Dans le texte de Venance Fortunat, la porte d’Amiens se dresse sur un fond de paysage hivernal. Le temps historique n’existe pas, mais l’épisode se déroule dans un “temps de Martin”. L’auteur souligne la faiblesse du saint, en opposant la tendresse de son âge à la rigueur de l’hiver : puer in teneris uix pubescentibus annis. Cette expression a une ascendance épique. On la trouve dans le poème sur la guerre civile, que Pétrone prête à Eumolpe, chez Stace au sujet de Domitien et chez Silius Italicus.

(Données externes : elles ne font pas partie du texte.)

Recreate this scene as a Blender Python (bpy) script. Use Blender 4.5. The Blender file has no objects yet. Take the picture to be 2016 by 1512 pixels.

Elle acquiert un sens nouveau dans un contexte hagiographique et rappelle un vers de Paulin de Périgueux : uix etenim decimo, senior iam moribus, anno (I, v. 16). Le thème du puer senilis est le reflet d’une civilisation qui loue la jeunesse en même temps qu’elle vénère la vieillesse. D’après Ovide, les empereurs et les demi-dieux reçoivent comme un don des cieux la jeunesse alliée à la maturité. L’étonnante maturité des êtres voués à Dieu est fréquemment soulignée par les chrétiens. Ainsi Tobie ne s’est-il jamais comporté comme un enfant, en dépit de son jeune âge. De même sainte Eulalie, “quand son caractère était encore jeune, montrait l’austérité des vieillards à cheveux blancs” (PRUDENCE, Peristephanon, III, v. 24-25 : “Moribus et nimium teneris / Canitiem meditata senum” (Eulalie)) et Grégoire le Grand écrit au sujet de saint Benoît que “dès l’enfance, son cœur était celui d’un vieillard” (Sylvie Labarre, Le manteau partagé : deux métamorphoses poétiques de la Vie de saint Martin chez Paulin de Périgueux (Ve siècle) et Venance Fortunat (VIe siècle), 2020 - normandie-univ.hal.science).